Pozostajemy ostrożni co do I kw. 2024 r. i widzimy podwyższone ryzyko opóźnionego ożywienia w 2024 r.” – stwierdzono w raporcie.

Za tegoroczny dołek odpowiada głównie niepewna sytuacja makroekonomiczna na świecie. Przy czym Azja i Ameryka Północna znacząco przyczyniają się do ujemnego bilansu.

Niższa inflacja nie zachęciła do zakupów

Niepokojące dla branży sygnały płyną z USA, gdzie mimo silnego rynku pracy i spadku inflacji konsumenci nadal nie palą się do wymiany swoich urządzeń na nowe.

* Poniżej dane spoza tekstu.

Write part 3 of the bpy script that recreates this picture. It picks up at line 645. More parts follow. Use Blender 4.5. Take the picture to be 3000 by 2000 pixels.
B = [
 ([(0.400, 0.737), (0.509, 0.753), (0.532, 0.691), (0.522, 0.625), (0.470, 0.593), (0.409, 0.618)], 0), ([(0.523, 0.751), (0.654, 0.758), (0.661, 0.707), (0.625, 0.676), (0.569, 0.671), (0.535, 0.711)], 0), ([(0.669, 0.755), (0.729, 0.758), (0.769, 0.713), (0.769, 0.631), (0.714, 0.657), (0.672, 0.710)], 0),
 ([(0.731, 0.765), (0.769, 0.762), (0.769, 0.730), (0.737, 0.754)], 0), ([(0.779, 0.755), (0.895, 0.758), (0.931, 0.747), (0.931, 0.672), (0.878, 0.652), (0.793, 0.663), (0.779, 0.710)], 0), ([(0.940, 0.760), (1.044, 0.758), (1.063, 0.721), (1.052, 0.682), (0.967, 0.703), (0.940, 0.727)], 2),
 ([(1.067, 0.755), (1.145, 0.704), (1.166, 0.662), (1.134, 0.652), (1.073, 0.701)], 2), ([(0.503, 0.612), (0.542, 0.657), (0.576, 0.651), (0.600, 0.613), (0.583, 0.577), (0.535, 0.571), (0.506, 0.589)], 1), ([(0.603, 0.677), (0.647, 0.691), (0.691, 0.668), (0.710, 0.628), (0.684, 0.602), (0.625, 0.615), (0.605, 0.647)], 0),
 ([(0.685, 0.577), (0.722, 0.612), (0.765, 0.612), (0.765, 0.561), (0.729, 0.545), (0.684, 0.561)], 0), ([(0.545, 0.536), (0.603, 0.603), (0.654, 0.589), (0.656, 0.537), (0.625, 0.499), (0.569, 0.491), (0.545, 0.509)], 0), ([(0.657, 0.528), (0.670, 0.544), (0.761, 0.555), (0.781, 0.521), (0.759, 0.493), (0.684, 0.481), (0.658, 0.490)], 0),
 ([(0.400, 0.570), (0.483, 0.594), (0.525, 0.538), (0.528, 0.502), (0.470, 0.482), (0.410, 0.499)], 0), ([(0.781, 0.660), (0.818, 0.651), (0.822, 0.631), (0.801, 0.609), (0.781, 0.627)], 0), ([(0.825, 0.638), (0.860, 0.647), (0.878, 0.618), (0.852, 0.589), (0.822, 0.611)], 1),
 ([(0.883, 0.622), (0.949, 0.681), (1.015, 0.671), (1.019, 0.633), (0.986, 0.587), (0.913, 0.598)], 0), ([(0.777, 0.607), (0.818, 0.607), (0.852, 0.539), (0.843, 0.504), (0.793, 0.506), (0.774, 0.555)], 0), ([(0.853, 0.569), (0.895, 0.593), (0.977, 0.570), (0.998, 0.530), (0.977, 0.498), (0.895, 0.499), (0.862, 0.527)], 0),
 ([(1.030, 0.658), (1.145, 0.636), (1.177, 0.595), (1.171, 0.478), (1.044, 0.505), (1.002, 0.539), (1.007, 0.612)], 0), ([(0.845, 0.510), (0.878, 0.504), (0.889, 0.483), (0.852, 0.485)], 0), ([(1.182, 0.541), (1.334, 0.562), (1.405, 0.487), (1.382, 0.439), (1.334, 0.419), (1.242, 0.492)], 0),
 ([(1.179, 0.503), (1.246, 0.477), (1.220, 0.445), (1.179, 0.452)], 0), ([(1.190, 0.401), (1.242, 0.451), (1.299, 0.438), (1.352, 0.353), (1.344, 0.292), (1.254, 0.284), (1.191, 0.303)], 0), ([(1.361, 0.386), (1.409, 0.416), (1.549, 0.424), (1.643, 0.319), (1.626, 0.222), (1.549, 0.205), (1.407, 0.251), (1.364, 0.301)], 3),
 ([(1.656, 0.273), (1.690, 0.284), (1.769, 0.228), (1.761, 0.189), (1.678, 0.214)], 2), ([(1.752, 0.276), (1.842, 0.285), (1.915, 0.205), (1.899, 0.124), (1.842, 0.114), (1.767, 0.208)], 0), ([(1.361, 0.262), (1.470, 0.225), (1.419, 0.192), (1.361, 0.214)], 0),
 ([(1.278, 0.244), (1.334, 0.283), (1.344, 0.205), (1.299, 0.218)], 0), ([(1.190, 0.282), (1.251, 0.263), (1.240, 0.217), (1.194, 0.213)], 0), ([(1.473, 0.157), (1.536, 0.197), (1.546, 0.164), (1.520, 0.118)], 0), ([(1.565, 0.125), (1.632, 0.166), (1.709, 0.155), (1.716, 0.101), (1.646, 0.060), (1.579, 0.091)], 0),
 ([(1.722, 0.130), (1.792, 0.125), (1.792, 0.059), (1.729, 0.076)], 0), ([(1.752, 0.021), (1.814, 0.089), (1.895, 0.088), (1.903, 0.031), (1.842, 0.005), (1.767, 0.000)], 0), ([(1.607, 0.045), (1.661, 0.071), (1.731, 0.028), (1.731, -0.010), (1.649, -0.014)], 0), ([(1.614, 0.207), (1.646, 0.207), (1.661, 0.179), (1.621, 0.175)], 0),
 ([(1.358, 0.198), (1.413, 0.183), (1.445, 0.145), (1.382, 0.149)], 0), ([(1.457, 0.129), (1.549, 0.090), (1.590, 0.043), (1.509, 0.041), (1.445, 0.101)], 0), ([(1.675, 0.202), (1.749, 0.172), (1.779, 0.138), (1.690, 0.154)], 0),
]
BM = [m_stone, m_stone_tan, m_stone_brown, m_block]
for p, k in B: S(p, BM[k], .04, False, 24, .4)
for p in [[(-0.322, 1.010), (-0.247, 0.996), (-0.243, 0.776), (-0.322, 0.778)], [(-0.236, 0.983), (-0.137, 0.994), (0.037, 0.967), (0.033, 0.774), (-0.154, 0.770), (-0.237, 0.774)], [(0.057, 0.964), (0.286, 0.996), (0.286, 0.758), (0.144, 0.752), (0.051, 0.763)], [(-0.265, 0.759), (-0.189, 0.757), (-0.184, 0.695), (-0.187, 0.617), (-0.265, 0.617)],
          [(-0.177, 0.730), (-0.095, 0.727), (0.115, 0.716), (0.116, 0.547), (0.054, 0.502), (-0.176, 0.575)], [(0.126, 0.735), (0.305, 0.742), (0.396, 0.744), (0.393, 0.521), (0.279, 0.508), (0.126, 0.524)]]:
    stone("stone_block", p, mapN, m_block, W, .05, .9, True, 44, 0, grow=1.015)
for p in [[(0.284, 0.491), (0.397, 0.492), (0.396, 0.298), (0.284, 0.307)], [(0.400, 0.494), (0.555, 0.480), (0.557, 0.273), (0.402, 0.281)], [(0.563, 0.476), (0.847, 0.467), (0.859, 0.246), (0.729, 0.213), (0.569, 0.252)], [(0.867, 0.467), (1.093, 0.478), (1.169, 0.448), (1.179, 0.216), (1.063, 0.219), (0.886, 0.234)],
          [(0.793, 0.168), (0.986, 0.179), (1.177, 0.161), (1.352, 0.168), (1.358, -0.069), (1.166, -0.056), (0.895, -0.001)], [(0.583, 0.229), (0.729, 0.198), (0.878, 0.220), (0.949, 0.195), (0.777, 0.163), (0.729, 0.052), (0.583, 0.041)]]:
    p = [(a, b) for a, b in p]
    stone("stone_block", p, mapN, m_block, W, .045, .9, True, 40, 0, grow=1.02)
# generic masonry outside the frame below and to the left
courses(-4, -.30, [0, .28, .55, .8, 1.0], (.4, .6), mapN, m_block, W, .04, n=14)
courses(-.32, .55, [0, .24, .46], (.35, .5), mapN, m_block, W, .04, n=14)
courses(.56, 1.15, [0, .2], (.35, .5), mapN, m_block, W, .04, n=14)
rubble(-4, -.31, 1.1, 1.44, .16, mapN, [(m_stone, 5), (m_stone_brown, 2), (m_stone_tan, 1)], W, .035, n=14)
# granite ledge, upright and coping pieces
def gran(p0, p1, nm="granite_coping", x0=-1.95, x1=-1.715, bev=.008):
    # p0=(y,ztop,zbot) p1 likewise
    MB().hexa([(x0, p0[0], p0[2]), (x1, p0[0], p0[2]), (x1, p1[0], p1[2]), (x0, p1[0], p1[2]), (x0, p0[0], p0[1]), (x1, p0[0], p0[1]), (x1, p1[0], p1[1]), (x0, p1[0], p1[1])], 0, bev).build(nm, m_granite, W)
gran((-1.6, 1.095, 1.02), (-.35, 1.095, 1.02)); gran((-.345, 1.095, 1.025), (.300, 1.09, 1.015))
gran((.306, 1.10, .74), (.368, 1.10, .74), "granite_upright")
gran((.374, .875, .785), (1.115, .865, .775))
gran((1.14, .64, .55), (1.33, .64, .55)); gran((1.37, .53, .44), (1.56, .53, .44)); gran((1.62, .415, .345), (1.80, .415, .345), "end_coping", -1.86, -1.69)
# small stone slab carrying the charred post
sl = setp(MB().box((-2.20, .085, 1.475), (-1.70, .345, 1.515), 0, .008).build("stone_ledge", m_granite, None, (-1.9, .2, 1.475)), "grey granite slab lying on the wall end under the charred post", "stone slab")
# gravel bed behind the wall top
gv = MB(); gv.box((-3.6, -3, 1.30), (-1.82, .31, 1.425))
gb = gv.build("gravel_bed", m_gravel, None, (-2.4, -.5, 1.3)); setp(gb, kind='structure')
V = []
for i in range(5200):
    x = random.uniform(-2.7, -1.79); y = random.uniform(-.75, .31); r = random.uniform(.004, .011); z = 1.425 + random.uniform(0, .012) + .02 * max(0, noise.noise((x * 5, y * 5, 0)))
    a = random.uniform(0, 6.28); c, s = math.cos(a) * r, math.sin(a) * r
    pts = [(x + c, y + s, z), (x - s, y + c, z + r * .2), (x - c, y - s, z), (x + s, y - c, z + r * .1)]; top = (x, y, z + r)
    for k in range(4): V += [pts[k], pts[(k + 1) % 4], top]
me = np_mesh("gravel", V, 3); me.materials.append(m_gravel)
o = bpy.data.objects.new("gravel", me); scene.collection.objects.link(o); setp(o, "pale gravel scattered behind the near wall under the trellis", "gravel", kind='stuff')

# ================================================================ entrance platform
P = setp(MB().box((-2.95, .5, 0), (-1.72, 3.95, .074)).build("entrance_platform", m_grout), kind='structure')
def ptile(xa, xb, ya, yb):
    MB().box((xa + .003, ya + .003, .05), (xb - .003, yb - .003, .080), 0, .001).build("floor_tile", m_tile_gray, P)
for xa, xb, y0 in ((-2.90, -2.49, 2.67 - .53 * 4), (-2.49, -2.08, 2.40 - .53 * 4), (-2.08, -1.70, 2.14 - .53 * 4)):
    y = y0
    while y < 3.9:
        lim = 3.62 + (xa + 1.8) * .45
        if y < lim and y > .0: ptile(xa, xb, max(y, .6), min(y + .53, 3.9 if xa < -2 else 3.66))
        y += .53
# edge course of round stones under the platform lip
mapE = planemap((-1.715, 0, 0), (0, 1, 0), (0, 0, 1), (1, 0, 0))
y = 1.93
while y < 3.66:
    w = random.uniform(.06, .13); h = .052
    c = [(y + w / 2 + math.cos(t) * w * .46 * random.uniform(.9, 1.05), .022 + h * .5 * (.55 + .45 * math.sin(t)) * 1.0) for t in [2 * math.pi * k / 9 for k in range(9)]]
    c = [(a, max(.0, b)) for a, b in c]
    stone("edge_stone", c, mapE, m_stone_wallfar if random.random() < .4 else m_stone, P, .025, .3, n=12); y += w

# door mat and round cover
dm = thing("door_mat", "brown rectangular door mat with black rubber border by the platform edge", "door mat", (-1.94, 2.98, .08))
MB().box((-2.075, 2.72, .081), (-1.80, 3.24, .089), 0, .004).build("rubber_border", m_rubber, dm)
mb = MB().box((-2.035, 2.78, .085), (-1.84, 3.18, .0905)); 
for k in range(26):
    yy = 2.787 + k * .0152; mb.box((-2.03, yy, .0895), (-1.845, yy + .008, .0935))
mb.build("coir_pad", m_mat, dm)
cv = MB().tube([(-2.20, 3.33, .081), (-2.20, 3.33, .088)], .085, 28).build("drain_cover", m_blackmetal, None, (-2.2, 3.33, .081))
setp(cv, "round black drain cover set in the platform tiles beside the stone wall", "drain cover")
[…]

„Nastąpiło rozdzielenie między tym, co dzieje się w gospodarce, a konsumentami kupującymi telefony. Jak dotąd w tym roku liczba aktualizacji była rekordowo niska” – mówi Jeff Fieldhack, dyrektor ds. badań w Ameryce Północnej.

Wyższa półka jest odporna na kryzys

Z drugiej strony na całym świecie widoczny jest trend rosnącej sprzedaży modeli premium i ultra-premium, co faworyzuje takie marki jak Apple.

Rok 2023 może oznaczać początek nowej ery dla Apple jako odpornego rynku premium” – uważa Jeff Fieldhack.

Uważa, że marka dzięki dobrym wynikom w USA może stać się po raz pierwszy w historii numerem jeden na świecie pod względem rocznych dostaw (w krótszych okresach zdarzało się już, że Apple wyprzedzał Samsunga).

Zakładając, że Apple nie napotka problemów produkcyjnych, tak jak miało to miejsce w zeszłym roku. W tym momencie jest to naprawdę nie do pomyślenia” – uważa Fieldhack.